The cluttered mind

Bloganuary writing prompt
Where can you reduce clutter in your life?

Before I address this prompt, I have to have a cantankerous old man moment: “Bloganuary” is a terrible, ugly portmanteau which we did not need. Ugh. It’s like trying to make “fetch” happen.

And now, we return to our regularly scheduled program.

Reducing clutter has been on my mind a lot lately. In November, I wrote about how Sweetie and I are digging out from two decades of accumulated belongings. We’ve tried and discarded a lot of hobbies, together and separately, but we never got rid of the stuff. It’s difficult to let go of the thought that we might get back to it, or to acknowledge that we aren’t going to get our money back by selling it. We’ve made progress, yet we still have a long way to go.

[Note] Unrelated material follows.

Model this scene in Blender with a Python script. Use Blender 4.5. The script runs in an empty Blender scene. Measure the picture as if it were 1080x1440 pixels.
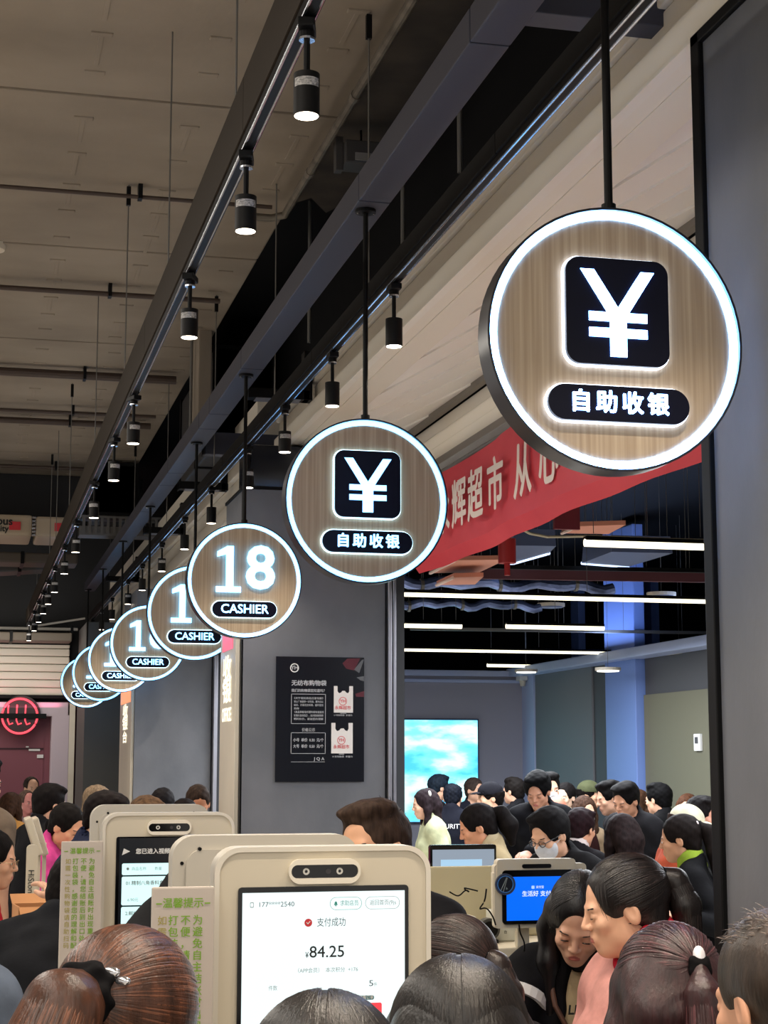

Clutter is not limited to things. Clutter can also be mental debris. Similar to the way our closets can be filled with belongings that are no longer wanted or useful, our minds can be cluttered with thoughts and behavior patterns that are no longer helpful–or never were. Hiding your feelings might have been an adaptive habit when you were a child, for example, but it sabotages your adult relationships. Some people learn not to trust their skills, or devalue them, and it keeps them from doing things they want to do.

Tasks are another form of mental clutter. We’re all busy. There are so many things to do, and the list never seems to get shorter, does it? Little tasks that will “only take a few minutes” multiply like tribbles, and “a few minutes” can wipe out an entire afternoon. We lack the time to think. We lack the time to focus. This is where I most need to reduce clutter in my life. I add tasks to the list without thinking about whether they are really worth doing, or asking if I am the one who ought to do them. I try to do everything.

When I was told my job would be eliminated, I thought at first that at least I would “get things done.” I deluded myself that what I needed was time. No longer tied to my desk, I would become a dynamo of accomplishment. To a degree, that was true. I did get a lot done. But I forgot that there would be other “to dos” and I found myself just as overwhelmed as before.

I have been working on cutting down that clutter. I started by switching to a paper calendar and managing my time. Something about writing tasks on paper helps me be more realistic about how much time they’ll take. With a context-free list of reminders on my phone, it’s easy to underestimate how big a task is. Or to flat-out lie to myself. “I know that’s an hour, but I’ll just have to do it in fifteen minutes.” I’m not joking there–I have literally told myself that, countless times. For whatever reason, blocking time on a paper planner forces me to be more honest about what I can do.

It also makes it easier for me to evaluate my capacity. How much time can I spend? When I see appointments, it forces me to reckon with how much time I’ll need to travel to and from them. Or if they are online, to allow time to clear my head before and after them.

With an honest view of how much time I have, I make better choices about how I want to spend it. Instead of trying to churn through as many tasks as I can in as little time as I can, I’m evaluating what is really important to do. I also reserve time for focus and defend against the intrusion of “just a few minutes” tasks that have nothing to do with what I’m focusing on.

Cutting down on that mental clutter isn’t easy, but doing it reduces stress and increases satisfaction. I’ll continue eliminating physical things I no longer need, but the most important clutter I can reduce is the need to feel constantly busy.